What people don’t get about ‘The Challenger Sale’
It was 2011 when Brent Adamson and Matthew Dixon published ‘The Challenger Sale’, a book that revolutionized the sales methodologies world: I read it for the first time when I was 25, 2 years ago.
The book is considered one of the most influential in sales and, as every strong change, the methodology created both fan and opponents: it also contains useful suggestions about how sales managers can improve their coaching, sales training and overall customer loyalty.
What I like of ‘The Challenger Sale’ is that this sale methodology is based on the creation of Economic Value: starting from an insight on the buyer’s industry, the seller challenges the buyer taking control of the conversation, teaching something new by building constructive tension.
This constructive tension is crucial for the buyer to understand what’s going on in his area of business, which things should be improved and what the impact of the improvements will be.
Most of ‘The Challenger Sale’ detractors argue that a challenger approach may damage a buyer-seller relationship: in their view, no one wants to be told what’s wrong in their business.

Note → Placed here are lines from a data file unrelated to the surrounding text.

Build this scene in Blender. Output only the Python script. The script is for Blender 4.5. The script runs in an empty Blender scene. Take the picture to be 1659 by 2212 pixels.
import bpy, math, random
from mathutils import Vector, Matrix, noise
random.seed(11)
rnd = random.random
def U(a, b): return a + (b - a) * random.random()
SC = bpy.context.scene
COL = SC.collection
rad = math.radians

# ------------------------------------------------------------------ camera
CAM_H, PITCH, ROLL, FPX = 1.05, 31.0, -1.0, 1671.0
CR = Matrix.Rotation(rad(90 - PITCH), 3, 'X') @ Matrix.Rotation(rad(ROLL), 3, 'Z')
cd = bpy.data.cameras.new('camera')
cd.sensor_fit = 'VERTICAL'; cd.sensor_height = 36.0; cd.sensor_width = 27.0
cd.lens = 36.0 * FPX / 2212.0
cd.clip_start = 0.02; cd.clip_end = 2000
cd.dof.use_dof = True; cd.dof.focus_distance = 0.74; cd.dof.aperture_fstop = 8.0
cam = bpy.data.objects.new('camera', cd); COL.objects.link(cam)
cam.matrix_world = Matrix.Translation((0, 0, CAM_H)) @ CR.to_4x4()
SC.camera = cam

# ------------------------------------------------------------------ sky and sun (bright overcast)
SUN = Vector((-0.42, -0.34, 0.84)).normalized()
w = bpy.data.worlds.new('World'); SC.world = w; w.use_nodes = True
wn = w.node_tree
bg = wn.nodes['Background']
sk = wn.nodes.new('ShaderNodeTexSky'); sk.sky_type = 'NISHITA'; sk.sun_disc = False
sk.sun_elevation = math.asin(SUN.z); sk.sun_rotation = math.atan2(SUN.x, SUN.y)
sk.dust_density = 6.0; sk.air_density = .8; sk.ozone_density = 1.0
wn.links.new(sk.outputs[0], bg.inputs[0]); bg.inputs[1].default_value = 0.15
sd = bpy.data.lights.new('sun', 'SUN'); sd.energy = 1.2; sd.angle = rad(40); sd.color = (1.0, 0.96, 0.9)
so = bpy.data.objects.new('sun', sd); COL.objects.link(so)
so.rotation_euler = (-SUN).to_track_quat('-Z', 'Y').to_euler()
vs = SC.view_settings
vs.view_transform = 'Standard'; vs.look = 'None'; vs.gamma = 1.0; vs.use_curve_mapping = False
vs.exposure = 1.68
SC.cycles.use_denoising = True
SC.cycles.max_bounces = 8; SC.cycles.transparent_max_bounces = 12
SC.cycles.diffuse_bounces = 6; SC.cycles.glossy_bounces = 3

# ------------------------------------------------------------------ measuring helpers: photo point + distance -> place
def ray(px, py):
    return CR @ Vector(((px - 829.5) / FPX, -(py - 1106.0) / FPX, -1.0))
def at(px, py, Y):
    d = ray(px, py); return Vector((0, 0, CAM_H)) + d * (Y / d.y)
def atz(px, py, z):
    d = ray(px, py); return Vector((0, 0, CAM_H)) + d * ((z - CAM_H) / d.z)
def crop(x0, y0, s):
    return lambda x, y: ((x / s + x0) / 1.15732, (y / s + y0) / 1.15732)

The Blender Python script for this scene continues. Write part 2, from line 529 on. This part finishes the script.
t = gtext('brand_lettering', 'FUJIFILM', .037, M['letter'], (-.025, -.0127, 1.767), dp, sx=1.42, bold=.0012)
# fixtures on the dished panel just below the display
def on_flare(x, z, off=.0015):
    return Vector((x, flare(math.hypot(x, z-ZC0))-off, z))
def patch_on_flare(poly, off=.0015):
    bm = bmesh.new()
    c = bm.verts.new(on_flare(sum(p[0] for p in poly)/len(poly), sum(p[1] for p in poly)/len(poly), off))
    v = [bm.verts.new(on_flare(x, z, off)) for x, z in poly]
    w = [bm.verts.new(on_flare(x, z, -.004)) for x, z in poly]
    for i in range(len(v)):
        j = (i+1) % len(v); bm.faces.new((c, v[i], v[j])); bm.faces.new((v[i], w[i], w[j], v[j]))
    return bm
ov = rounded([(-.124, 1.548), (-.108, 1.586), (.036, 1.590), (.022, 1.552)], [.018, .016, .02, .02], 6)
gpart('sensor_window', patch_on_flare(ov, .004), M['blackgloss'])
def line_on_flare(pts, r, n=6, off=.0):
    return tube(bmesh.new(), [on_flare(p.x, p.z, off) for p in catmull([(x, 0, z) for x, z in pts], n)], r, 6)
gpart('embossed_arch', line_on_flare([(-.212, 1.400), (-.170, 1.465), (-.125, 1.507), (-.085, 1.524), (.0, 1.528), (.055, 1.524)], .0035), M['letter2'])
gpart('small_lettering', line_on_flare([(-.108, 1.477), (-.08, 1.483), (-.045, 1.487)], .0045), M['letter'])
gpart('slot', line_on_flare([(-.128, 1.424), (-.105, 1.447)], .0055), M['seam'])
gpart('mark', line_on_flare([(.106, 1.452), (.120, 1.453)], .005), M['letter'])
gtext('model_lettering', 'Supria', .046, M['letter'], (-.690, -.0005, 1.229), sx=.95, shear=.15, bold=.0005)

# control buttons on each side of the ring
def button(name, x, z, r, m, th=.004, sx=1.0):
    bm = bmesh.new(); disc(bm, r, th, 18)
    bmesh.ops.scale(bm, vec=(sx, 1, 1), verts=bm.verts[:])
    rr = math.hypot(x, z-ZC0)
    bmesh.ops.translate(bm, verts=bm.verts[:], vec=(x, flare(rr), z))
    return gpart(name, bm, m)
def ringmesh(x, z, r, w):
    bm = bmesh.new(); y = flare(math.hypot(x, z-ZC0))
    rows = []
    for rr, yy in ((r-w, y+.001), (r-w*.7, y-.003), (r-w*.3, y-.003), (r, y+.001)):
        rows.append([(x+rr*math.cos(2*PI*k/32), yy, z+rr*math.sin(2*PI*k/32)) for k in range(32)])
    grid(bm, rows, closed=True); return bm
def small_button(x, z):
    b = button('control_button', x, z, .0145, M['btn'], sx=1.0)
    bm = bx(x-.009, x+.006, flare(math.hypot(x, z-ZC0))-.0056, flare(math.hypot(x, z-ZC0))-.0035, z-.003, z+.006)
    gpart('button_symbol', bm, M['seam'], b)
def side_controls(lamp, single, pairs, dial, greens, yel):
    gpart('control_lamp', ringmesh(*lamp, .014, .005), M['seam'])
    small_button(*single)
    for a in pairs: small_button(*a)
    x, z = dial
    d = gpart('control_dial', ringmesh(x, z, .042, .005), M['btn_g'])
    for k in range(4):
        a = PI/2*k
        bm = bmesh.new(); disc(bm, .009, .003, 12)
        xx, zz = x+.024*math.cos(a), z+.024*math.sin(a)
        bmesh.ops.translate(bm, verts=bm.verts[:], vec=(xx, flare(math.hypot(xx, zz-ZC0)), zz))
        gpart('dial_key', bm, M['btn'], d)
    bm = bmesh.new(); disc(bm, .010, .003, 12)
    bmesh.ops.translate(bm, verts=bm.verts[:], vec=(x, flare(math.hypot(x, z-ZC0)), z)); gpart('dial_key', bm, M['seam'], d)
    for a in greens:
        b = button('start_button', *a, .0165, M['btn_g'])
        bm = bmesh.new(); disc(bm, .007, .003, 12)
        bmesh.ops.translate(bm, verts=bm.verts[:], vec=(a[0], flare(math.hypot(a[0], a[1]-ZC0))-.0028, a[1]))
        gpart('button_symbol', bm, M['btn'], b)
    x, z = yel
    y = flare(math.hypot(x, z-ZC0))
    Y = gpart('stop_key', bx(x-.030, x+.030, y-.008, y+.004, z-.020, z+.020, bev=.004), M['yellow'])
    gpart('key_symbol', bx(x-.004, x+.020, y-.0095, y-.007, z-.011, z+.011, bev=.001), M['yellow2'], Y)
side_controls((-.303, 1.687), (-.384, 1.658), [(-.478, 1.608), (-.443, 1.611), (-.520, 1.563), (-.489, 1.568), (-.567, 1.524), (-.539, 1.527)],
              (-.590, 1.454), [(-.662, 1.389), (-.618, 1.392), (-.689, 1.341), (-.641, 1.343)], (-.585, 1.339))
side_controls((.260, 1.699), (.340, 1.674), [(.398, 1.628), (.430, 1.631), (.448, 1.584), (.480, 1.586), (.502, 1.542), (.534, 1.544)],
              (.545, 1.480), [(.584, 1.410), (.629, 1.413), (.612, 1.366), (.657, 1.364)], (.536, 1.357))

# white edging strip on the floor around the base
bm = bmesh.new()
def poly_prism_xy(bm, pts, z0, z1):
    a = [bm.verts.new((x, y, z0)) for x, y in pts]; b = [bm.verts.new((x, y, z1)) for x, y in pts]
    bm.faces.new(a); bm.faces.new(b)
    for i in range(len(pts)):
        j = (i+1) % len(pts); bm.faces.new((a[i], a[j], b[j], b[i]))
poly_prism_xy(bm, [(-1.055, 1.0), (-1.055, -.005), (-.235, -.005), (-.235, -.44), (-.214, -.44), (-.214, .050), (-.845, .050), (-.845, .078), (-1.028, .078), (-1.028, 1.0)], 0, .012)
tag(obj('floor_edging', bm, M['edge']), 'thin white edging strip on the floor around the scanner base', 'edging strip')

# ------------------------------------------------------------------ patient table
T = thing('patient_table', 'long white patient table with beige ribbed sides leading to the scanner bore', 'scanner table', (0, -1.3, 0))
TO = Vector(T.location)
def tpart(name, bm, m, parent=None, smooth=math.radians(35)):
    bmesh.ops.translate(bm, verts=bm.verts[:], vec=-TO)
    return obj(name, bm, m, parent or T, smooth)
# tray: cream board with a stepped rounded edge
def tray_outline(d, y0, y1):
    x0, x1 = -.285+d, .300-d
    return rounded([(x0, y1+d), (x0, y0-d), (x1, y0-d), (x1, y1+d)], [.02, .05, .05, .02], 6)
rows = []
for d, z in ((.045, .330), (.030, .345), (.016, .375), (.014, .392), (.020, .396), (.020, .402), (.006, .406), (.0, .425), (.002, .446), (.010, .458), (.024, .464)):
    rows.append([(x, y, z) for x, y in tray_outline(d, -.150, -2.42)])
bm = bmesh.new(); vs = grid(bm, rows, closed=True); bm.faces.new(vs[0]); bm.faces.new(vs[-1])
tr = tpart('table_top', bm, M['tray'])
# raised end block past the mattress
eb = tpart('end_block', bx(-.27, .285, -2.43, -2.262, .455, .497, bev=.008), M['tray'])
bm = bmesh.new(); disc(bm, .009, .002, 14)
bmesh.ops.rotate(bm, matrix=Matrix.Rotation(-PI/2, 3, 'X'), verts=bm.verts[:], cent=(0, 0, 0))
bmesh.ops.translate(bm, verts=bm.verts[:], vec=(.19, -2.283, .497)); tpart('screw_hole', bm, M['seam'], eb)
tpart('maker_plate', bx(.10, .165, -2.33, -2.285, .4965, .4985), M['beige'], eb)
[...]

In my opinion, they don’t consider that in this hypercompetitive business world an insight shows interest, professionalism and that ‘you’ve done your homework’.
It helps for the price negotiations, that most often turn into discount negotiations if you’re not able to build value during the whole sale.
It gives confidence and allows a sales rep to teach something new to a buyer, creating value since the early sale by precious insights, ideas and advices.
This creation of insights and ideas turn out as a real advantage in today’s business world: a recent RAIN Group research shows that 75% of the purchases are strategic and only 14% of buyers discovers opportunities from salespeople, rather than from other people and personal research.
It means that buyers are looking for ideas, but only a few sellers bring them forward.
Naturally, it’s not so easy to find a challenger salesperson: not so many people have commercial acumen and confidence to teach something new, create value and drive the conversation since the beginning.
But the benefits of this methodology are several and they’re related to its deductive nature: thanks to the insight based on the customer’s industry, the buyer and the seller identify the problem moving from the general to the particular.
And this methodology contains an ugly truth too: it teaches you that a relationship is the consequence of a sale, not the starting point for it.